Elsewhere in Capland, the praise for what's-his-name keeps coming in with each game that passes. After being beaten by him twice (once in regulation and then again in the shootout) on Thursday night, Curtis Sanford thinks Alex Ovechkin is "the best player in the league." Granted, Sanford has only played in 27 NHL games, but the man clearly knows talent when he sees it. And if you haven't seen it enough (or if you just really dig P.O.D.'s "Boom"), here are a couple of great compilations of AO's work so far, the first hosted over at rh71's AO Video Site, the second hosted by Google Video (more up to date, but with Google, connection can be hit-or-miss - if it doesn't work, try again later).

And to add to the organization-wide good news, the bottom-line is improving. Only to someone like Ted Leonsis can losing only $5 million be "great news." By contrast, if I lose five bucks it ruins my week.

In other news from the hockey world and perhaps slightly beyond:
  • Bad teams play bad hockey. In last night's Blues/Jackets game, the teams showed why they're at the bottom of the Western Conference by combining to go 1-for-11 on the power-play while yielding three shorthanded goals between them. Maybe they should start thinking about declining penalties in the future.
  • The Coyotes and Flyers have swung a deal with Phoenix sending Petr Nedved east in return for defenseman Dennis Seidenberg. Philly will be the seventh NHL team for Nedved, a high-ranker on The Rink's yet-to-be-released Most Hated list, thanks to this game. For analysis of the trade, go here.
  • The 'Canes and 'Hawks swapped defensive prospects with Anton Babchuk heading to Carolina and Danny Richmond blowing into the Windy City. Analysis here.
  • It appears the NHL is more popular than the NBA. Or at least it is the favorite sport of more adults who follow more than one sport and were forced to select which one was their favorite (savvy?). Hey, we'll take it. Also notable in the polling results if for nothing more than its blinding obviousness, "Auto racing (which includes NASCAR) is most popular among those with a high school education or less..., while it fares worst among those with a post graduate degree... ." Here's photographic evidence to corroborate that last claim.
  • Has anyone noticed (of course you have) that on just about any page at the site, there's an ad for "Chicks Who Dig Hockey"? Besides the blatant sexism and insensitivity to the fairer sex (irony alert) and their dating needs, doesn't everyone know that when they click on the link thinking they're getting this, they're really going to end up with this?

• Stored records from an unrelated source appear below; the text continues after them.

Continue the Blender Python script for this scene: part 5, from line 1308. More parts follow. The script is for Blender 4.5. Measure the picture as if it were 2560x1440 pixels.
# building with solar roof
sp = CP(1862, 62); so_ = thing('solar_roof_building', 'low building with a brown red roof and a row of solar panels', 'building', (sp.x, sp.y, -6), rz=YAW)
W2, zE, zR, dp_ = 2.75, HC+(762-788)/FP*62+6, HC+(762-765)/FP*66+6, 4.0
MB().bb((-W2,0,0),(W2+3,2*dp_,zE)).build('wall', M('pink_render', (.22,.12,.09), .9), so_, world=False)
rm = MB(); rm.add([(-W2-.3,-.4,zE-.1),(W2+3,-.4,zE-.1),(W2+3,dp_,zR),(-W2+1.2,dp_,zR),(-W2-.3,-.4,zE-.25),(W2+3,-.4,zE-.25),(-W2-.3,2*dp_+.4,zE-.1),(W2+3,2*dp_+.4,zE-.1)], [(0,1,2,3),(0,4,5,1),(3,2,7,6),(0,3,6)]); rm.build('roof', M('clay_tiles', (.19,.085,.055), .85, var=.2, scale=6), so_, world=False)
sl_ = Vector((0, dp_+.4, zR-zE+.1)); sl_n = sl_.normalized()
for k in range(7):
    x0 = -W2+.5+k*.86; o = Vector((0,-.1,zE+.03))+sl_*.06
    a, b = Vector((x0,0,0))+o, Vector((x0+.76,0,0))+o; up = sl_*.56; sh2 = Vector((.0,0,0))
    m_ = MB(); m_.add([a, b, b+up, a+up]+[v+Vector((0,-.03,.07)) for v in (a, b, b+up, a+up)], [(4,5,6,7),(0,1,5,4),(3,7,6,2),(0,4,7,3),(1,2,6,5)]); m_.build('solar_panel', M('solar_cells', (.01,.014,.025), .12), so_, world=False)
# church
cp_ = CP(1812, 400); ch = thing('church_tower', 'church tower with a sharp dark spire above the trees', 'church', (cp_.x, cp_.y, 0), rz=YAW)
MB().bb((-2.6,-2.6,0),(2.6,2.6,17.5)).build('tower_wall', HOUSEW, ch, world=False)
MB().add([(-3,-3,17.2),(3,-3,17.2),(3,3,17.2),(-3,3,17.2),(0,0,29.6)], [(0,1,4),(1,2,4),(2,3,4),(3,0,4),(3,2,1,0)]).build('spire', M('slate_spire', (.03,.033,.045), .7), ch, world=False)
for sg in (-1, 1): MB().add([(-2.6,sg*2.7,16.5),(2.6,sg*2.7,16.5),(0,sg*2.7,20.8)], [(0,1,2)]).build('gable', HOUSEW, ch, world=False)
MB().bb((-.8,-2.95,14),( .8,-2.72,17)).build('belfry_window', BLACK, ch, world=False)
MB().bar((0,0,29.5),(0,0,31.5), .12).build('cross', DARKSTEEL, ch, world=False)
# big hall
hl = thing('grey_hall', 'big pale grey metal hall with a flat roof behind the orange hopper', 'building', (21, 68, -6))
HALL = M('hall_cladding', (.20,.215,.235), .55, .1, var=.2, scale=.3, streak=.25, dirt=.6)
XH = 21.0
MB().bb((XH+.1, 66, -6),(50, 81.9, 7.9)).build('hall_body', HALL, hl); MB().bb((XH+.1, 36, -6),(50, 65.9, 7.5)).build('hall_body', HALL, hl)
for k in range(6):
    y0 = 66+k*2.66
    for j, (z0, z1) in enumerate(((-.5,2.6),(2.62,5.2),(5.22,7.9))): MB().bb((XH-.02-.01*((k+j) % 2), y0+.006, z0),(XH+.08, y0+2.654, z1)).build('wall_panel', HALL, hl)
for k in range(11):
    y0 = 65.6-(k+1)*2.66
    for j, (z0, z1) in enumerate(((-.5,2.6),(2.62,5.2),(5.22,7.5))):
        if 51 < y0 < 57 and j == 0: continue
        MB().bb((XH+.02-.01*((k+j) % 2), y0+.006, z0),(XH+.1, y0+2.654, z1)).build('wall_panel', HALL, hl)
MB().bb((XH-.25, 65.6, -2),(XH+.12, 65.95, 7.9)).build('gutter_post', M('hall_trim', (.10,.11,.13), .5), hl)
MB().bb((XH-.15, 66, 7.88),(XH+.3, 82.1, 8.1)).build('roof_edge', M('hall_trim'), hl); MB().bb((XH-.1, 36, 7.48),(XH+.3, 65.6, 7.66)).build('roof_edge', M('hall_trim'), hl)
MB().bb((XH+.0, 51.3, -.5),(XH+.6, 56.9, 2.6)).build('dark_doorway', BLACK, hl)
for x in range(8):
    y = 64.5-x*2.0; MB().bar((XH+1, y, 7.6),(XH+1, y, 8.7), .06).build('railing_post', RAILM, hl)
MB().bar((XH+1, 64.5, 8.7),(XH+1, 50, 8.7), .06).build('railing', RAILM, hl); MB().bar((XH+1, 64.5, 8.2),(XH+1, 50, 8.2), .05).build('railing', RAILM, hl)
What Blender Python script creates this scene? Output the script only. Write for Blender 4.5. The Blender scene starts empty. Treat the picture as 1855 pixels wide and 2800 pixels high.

  • On this day in 1919, the Ottawa Senators signed future Hall of Famer Harry "Punch" Broadbent. Where, oh where, have all the great hockey nicknames gone? From now on, tough guys get tough nicknames at The Rink, starting with the League's leader in major penalties, Knuckles McGrattan.
  • Also on this day, way back in 1887, Georges Vezina was born. He passed away in 1926, but rolled over in his grave seventy years later when the trophy that bears his name was awarded to Jim Carey.
  • Finally, you think scoring's up this year? Well, on this day (yes, I know I'm going to this well a bit much) in 1989, Bernie Nicholls picked up their 100th points of the season for the Kings in a 5-4 loss at Hartford (you're only 30 points back, Jaromir!). Nicholls would finish the season with 70 goals and 80 assists.